Industrial market in Poland in H1 2022

H1 2022 almost carbon copy of 2021. Positive market sentiment delivers results in H1 roughly on a par with the same period last year.

September 08, 2022
  • Mateusz Polkowski
  • Maciej Kotowski

Strong European market fundamentals led to the continued growth of both the industrial and logistics sectors in the region, lifting take-up results by 7% year-on-year and by over 40% on the five-year H1 average to almost 16 million m².

Global supply chain readjustments are reflected in the robust activity displayed by logistics operators, who are filling the gap in demand caused by the slight slowing down in the e-commerce sector.

Net demand in Poland slightly exceeded that of the corresponding period of 2021. The share of renewals remains at 24%, however, there is an anticipated increase in the amount of renewed leasing contracts, given the rollover of significant deals signed five years ago.

Logistics players increased the gap between other business profiles with more than one million m² leased in H1 2022. Sluggish growth of e-commerce is reflected in slightly lower demand from retail chains, totalling some 745,000 m². On the other hand, with over 500,000 m² leased, the production sector stays on a path of growth.

In Q2 2022, the vacancy rate fell to below 4.6%. The registered rate equals some 1.2 million m² distributed throughout numerous industrial parks across Poland, resulting in very limited opportunities for large units to immediately take up space.

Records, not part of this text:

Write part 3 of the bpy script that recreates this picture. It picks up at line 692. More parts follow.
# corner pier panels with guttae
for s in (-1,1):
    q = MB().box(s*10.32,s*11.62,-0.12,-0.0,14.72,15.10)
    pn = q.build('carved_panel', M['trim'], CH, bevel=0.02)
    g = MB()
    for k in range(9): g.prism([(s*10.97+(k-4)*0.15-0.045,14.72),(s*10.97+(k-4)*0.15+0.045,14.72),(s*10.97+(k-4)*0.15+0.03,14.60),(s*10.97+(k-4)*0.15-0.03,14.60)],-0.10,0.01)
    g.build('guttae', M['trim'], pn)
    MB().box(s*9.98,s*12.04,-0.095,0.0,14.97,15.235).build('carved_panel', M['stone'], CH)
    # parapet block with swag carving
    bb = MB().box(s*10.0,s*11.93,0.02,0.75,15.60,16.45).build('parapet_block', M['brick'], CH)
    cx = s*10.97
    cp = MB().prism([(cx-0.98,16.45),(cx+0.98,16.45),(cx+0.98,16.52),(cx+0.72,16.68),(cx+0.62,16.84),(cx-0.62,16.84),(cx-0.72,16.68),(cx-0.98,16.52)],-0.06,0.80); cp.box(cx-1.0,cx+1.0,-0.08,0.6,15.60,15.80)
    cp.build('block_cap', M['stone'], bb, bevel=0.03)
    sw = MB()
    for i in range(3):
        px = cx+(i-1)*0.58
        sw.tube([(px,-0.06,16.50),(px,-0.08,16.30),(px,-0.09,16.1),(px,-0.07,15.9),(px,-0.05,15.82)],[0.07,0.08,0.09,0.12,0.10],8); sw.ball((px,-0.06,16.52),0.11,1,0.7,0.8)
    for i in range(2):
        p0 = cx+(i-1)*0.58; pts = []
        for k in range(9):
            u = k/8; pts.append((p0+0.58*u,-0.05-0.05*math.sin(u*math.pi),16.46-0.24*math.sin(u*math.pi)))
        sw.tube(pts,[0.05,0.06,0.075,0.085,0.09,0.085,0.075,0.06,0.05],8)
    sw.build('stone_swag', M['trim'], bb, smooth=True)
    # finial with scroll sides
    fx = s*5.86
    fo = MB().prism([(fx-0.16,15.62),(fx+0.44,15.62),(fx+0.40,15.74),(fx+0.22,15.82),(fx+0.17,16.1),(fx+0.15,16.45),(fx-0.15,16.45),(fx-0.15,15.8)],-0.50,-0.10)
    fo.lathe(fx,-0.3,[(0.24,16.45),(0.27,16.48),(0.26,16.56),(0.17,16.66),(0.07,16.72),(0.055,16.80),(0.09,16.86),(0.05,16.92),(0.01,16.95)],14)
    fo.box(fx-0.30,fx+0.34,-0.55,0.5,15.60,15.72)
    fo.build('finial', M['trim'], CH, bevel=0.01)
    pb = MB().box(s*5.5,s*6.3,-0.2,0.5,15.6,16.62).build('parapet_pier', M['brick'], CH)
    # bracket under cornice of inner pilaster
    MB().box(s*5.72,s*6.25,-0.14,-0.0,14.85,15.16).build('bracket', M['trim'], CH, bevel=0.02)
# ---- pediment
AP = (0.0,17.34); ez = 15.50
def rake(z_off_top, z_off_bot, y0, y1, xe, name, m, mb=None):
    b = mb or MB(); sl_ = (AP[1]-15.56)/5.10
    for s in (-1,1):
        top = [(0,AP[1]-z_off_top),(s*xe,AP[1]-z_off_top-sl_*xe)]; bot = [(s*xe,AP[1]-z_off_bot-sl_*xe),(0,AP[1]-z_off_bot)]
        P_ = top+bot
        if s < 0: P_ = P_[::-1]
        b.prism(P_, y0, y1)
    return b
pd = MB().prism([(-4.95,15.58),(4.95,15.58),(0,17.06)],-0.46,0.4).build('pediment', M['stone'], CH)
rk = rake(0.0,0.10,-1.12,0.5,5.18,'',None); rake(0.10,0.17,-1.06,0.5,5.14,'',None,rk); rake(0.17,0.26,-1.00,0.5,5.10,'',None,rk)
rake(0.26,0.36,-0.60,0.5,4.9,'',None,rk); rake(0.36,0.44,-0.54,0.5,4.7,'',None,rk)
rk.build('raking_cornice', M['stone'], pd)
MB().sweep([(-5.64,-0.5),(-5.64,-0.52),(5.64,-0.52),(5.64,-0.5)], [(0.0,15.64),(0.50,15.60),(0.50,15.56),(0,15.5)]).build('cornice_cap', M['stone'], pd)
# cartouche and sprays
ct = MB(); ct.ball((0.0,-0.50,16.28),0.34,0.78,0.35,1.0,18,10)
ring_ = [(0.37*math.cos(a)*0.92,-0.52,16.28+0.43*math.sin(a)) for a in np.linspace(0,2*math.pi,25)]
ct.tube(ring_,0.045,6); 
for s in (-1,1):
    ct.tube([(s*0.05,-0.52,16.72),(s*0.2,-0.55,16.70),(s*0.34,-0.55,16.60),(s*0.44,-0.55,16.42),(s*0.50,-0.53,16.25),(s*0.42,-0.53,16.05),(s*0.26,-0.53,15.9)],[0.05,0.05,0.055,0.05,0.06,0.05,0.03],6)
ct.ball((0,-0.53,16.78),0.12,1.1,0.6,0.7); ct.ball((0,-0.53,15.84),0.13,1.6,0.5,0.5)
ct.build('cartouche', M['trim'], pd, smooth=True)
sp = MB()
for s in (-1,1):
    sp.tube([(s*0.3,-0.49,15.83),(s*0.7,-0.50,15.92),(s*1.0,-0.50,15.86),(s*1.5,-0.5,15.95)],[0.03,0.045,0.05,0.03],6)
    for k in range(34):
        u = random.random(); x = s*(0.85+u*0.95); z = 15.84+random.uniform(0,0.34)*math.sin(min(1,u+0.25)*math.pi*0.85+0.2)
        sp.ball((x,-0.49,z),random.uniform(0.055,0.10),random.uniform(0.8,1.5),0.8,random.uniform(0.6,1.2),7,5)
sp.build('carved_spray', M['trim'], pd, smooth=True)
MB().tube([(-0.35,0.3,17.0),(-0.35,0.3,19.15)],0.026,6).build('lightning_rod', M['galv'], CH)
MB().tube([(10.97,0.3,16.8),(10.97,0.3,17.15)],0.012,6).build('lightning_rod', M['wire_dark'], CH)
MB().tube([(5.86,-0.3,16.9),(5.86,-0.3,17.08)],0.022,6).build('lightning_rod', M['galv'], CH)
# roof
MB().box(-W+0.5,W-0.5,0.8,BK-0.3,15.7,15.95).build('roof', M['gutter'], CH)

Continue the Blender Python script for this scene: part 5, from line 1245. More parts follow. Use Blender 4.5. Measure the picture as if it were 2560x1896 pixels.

As of June 2022, total industrial stock in Poland stood at 26.5 million m², making the country the fifth largest industrial market in the EU. The record levels of demand and space under construction are now reflected in new supply results. In H1 2022, the Polish market was responsible for as much as 30% of new logistics stock in Europe, dominating other countries in the region.

At the end of Q2 2022, the under-construction pipeline stood at almost 4.5 million m².

Q2 2022 saw further growth of rental values, which was driven by numerous factors such as land price, cost of labour and inflation, meaning rents maintained their upward trajectory. An increase in offered values, especially in terms of new developments, could be up to 25-30% more than at the end of 2021.